Reading Time: 3 minutes

Disclaimer:  I received a free copy of this book in order to review it, however, the review is my honest opinion.

Tigeropolis – Caught in the Trap

R D Dikstra signing copies of the bookR D Dikstra has produced a series of novels about a family of vegetarian Tigers living in the foothills of the Himalayas and the many adventures they have.  Caught in the Trap is the third book in the series.

Being an avid reader, I have always wanted my children to have the same passion for reading.  I faced a few additional barriers though as one son is blind and another has hydrocephalus and autism.  Finding material they wanted to read was a challenge.  For my youngest son, who is blind, we started with books on Pink Floyd or The Beatles, as he is a huge huge fan of both (and as a mother, this makes me intensely proud), and for my eldest son, we looked at lots of book about cars (so you can ask me the BHP of most models and I will be able to tell you).  Alongside these factual books, we read lots of the classics at bedtime – Far away Tree, Famous Five, etc and slowly, they started to embrace works of fiction.

I was determined that reading would be something they wanted to do rather than something they had to do.  I also wanted them to learn about the world through books, but not always encyclopaedia type books.

These books are perfect.  Although they are aimed at 7-11 year olds, my children (aged 13 and 14)  thoroughly enjoyed reading (or screen reading) the escapades of Bittu and Matti, the two younger members of the family.

Tigeropolis - caught in the trap - book coverLet’s be honest, is there any child who does not love the idea of a tiger driving a tuk tuk or elephant poo mortar shells?

For my son, the tuk tuk was a huge hit – especially as facts on the speed it could achieve were mentioned.  He found the idea of a tiger driving a tuk tuk through the forest highly entertaining.  We also discussed what would be a better option than a petrol powered car in the forest.

We all got caught up in the drama of Bittu and Matti trying to escape and then capture the poachers.  It was so easy to start conversations about the damage poachers create and why we need to stop them.  Being able to teach them about the world outside of Kent in a fun way but with a serious message was fantastic.
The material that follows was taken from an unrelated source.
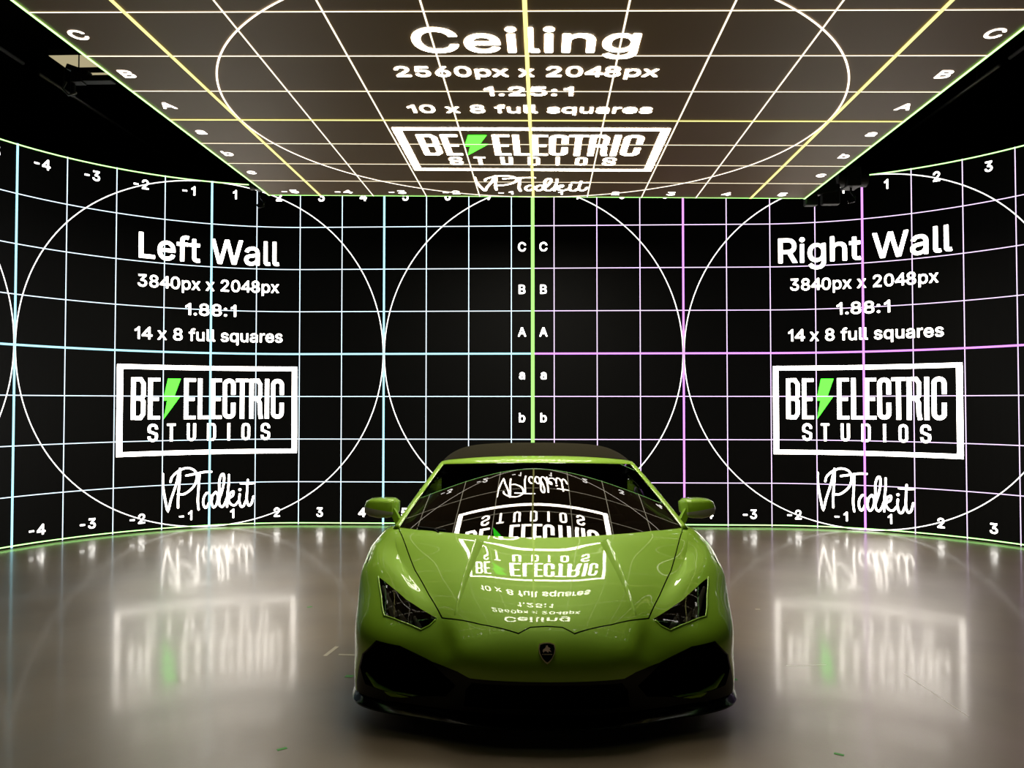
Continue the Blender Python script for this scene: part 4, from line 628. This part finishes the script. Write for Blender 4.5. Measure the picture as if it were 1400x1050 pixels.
# headlights
def strip(mb, p0, p1, w0, w1, depth, sd, n=8):
    for i in range(n+1):
        t = i/n; x = p0[0]+(p1[0]-p0[0])*t; y = p0[1]+(p1[1]-p0[1])*t; wd = w0+(w1-w0)*t
        dx, dy = p1[0]-p0[0], p1[1]-p0[1]; L_ = math.hypot(dx, dy); ox, oy = dy/L_*wd/2, -dx/L_*wd/2
        for k, e in ((1, 0), (.6, .006), (-.6, .006), (-1, 0)):
            p, nn = drop(x+ox*k, y+oy*k); q = p-nn*(depth-e); mb.v.append((q.x*sd, q.y, q.z))
    b0 = len(mb.v)-4*(n+1)
    for i in range(n):
        for j in range(3): mb.f.append((b0+4*i+j, b0+4*i+j+1, b0+4*i+5+j, b0+4*i+4+j))
for sd, ms in ((1, 0), (-1, -1)):
    H = recess('headlight', grp['lamp'], .05, M['black_matt'], CAR, ms, .04)
    mb = MB(); strip(mb, (.822, .535), (.725, .325), .014, .034, .016, sd); mb.build('light_blade', M['lamp_grey'], H, True)
    mb = MB(); strip(mb, (.715, .360), (.672, .292), .010, .030, .016, sd, 5); mb.build('light_blade', M['lamp_grey'], H, True)
    mb = MB(); strip(mb, (.630, .315), (.598, .256), .012, .030, .018, sd, 5); mb.build('light_blade', M['lamp_grey'], H, True)
    mb = MB(); strip(mb, (.655, .345), (.645, .275), .030, .03, .034, sd, 5); mb.build('lamp_divider', M['black_gloss'], H, True)
    mb = MB(); rp = []
    for i in range(0, 8):
        a_, b_ = LAMP[i], LAMP[i+1]
        for k in range(5): p, nn = drop(a_[0]+(b_[0]-a_[0])*k/5, a_[1]+(b_[1]-a_[1])*k/5); rp.append(((p.x)*sd, p.y, p.z+.0005))
    mb.tube(rp, .0042, 8); mb.build('lamp_highlight_bead', M['paint'], H, True)  # bead added along the lamp edge so that the edge shows a highlight
    faces_mesh('cover_glass', grp['lamp'], M['lamp_glass'], H, ms, off=.0005)
# splitter
prof = [(0, .085), (.2, .09), (.40, .13), (.57, .19), (.72, .24), (.84, .30), (.915, .38), (.948, .50), (.957, .62)]
pp = spline(prof, 6)
mb = MB(); full = [(-x, t) for x, t in pp[::-1]][:-1]+pp; n = len(full)
for x, t in full:
    k = 1-min(1, abs(x)/.95)*.7
    mb.v += [(x*1.0, t-.055*k-.012, .075), (x*1.003, t-.06*k-.014, .085), (x, t-.05*k, .098), (x*.985, t+.03, .125), (x*.96, t+.06, .085)]
for i in range(n-1):
    for j in range(5): mb.f.append((5*i+j, 5*i+(j+1) % 5, 5*i+5+(j+1) % 5, 5*i+5+j))
mb.f += [(0, 1, 2, 3, 4), tuple(5*(n-1)+q for q in (4, 3, 2, 1, 0))]
auto_smooth(mb.build('front_splitter', M['black_gloss'], CAR), 40)
# winglet in each corner intake
for sd in (1, -1):
    pts = [(.47, .165, .165), (.60, .215, .150), (.72, .245, .155), (.80, .29, .175), (.86, .34, .22)]
    mb = MB(); ps = []
    for x, t, z in pts: ps.append((x*sd, t-.004, z))
    mb.tube(ps, .012, 8, True, [.004, .011, .014, .014, .005]); mb.build('intake_blade', M['paint'], CAR, True)
# flat underbody plate, put in to block light under the car
mb = MB(); outl = [(x*.96, t+.02) for x, t in pp]+[(.90, 1.3), (.89, 3.8), (.6, 4.1), (0, 4.15)]
full = [(-x, t) for x, t in outl[::-1]][:-1]+outl
mb.add([(x, t, .115) for x, t in full]+[(x, t, .135) for x, t in full], [tuple(range(len(full))), tuple(range(len(full), 2*len(full)))]+[(i, (i+1) % len(full), len(full)+(i+1) % len(full), len(full)+i) for i in range(len(full))])
mb.build('light_block_pan', M['black_matt'], CAR)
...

By the end of the book, my children were ready to move into Tigeropolis as Forest Guards.

The book describes a whole array of animals and seeing them all using their skills together to try to capture the poachers was another conversation starter about team work and the power of working together.  It also helped us to chat about how each animal was different but that didn’t mean they couldn’t be part of a team.  They all had skills and talents that, with some proper thought, made them an asset to any plan.

This book wasn’t just a hit with the kids, I thoroughly enjoyed it too.  It felt a bit like when the Harry Potter novels first landed and we all started reading them but tried to hide the cover so people on the tube didn’t know we were reading a book for children.  I loved the personalities of the animals and loved watching them come together to achieve a goal.

It’s not very often a book starts so many discussions.  This has been a firm favourite and I am about to order the previous two books – for the kids, honestly.